Soft history: Square knights of the Round Table

Last year about this time, Jerry Bruckheimer opened Pirates of the Caribbean: The Curse of the Black Pearl and exceeded everyone's expectations, critically and financially. This year he claims the same slot for a more somber historical drama, King Arthur.

Supposedly more accurate than previous versions (that's what they said about The Alamo), from Knights of the Round Table to A Kid in King Arthur's Court, King Arthur is ambitious and handsomely mounted but never engages the intellect or emotions.

The historical detail approaches too much information, the dialogue at best sounds like bad Shakespeare, and the battle scenes, while stirring up some excitement, are oddly bloodless to stay within PG-13 parameters. The climactic Battle of Badon Hill goes on far too long.

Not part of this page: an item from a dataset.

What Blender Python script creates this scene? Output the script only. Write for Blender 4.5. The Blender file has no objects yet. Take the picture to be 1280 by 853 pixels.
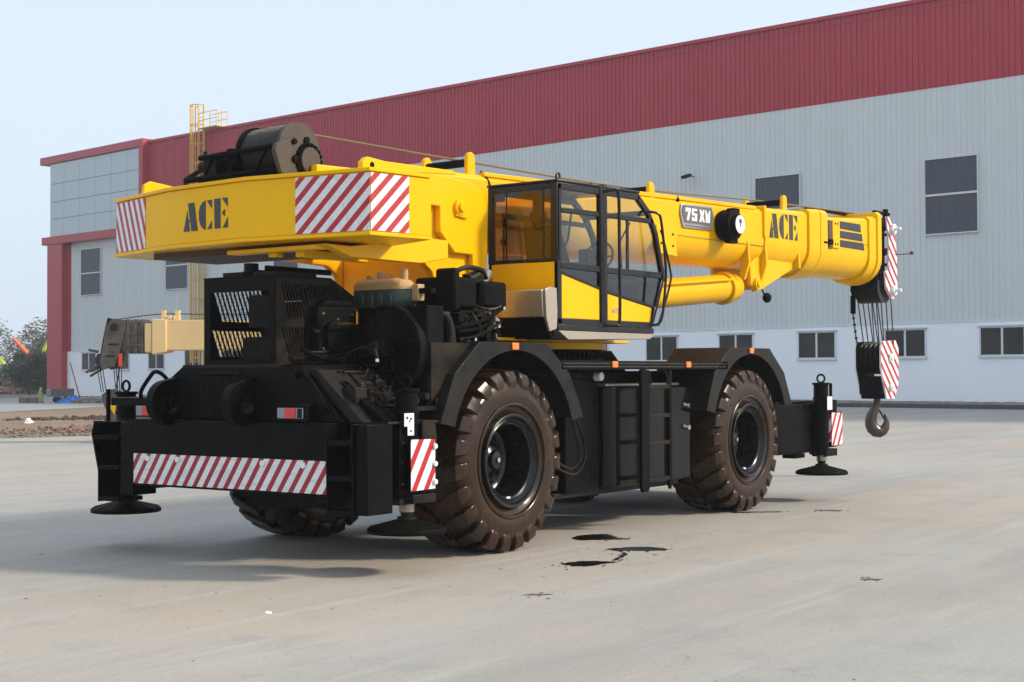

The main story takes place post-Excalibur and pre-Camelot. It's sparsely narrated by Lancelot (Ioan Gruffudd), a Sarmatian (Eastern European) who is conscripted in 452 A.D. to fight for the Roman Empire for 15 years. At the end of that period, he and his fellow knights are on the verge of being released to return home, and Rome is pulling its troops out of the "indefensible outpost" of Britannia, which is about to be overrun by Saxons.

Lancelot is one of the men serving under Lucius Artorius Castus (Clive Owen, who's starting to resemble Richard Burton)– Arthur for short. The son of a Roman man and Briton woman, Arthur is a total boy scout. He's loyal to a mythical Rome where everyone is free and equal. To this end, he and his fellow knights meet at a round table where they're all equal, yet somehow Arthur is more equal than the others.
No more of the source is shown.